BLOC-NOTES

Lecture dans le parc

C’est l’auteure de Jeanne chez les autres, Marie Larocque, qui ouvrait ce week-end la saison des Lecteurs au parc Baldwin, intersection Marie-Anne et Fullum. Tous les jeudis, vendredis et samedis jusqu’au 26 juillet, des auteurs ou des comédiens invités liront d’abord des livres pour enfants à 19 h, puis des extraits d’œuvres pour adultes à 20 h. Si Abla Farhoud et Francine Noël liront leurs propres romans, Sylvie Potvin lira du Tremblay, Claudia Larochelle du Laferrière, Mathieu Gosselin du Miron et Joseph Bellerose du Jean-Simon Desrochers. Qu’ont en commun tous ces livres ? Ils se déroulent dans le Plateau Mont-Royal, dont l’univers romanesque est fort bien peuplé.

— Josée Lapointe, La Presse

MARTIN GRAY ET MÉLANIE LOISEL

Celui qui va

Martin Gray,
ma vie en partage

Entretiens avec Mélanie Loisel

L’aube, 214 pages

À 92 ans, celui qui a bouleversé le monde en 1971 par le récit de sa vie, Au nom de tous les miens, poursuit sans relâche son combat pour qu’on se souvienne de l’horreur de l’Holocauste, mais aussi pour garder espoir en l’avenir. Et c’est une journaliste québécoise, Mélanie Loisel, qui, avec le recueil d’entretiens Ma vie en partage, rappelle Martin Gray à la mémoire des générations.
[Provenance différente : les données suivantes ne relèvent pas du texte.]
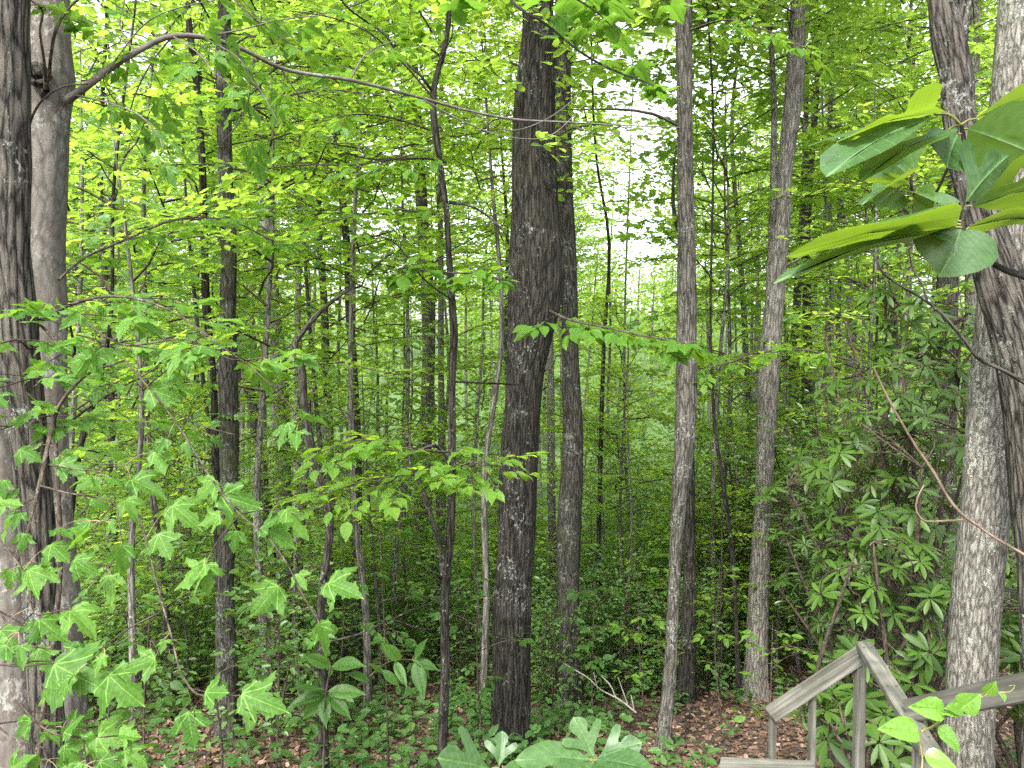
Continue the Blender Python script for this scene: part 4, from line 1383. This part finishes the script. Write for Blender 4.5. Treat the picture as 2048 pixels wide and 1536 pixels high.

Dans les années 70, Au nom de tous les miens, récit de la vie de Martin Gray rédigé par Max Gallo, a été un immense best-seller, porté à l’écran en 1983 par Robert Enrico. Des millions de lecteurs ont découvert une vie marquée par d’atroces tragédies, mais aussi une résilience hors du commun.

Martin Gray, Juif d’origine polonaise, a survécu au camp de Treblinka et à l’insurrection du ghetto de Varsovie, alors que toute sa famille a été exterminée – il a même vu son père se faire tuer devant lui. Après la guerre, il se réfugie aux États-Unis, où il fait fortune dans la vente d’antiquités, puis en France, où le drame frappe à nouveau : il perd femme et enfants dans un incendie de forêt en 1970, en Provence.

Cette répétition du pire a frappé les esprits. Comment un homme foudroyé de la sorte par la perte des siens a-t-il pu s’en sortir sans sombrer dans le désespoir absolu ? Son témoignage et les milliers de lettres de ses lecteurs l’ont sauvé.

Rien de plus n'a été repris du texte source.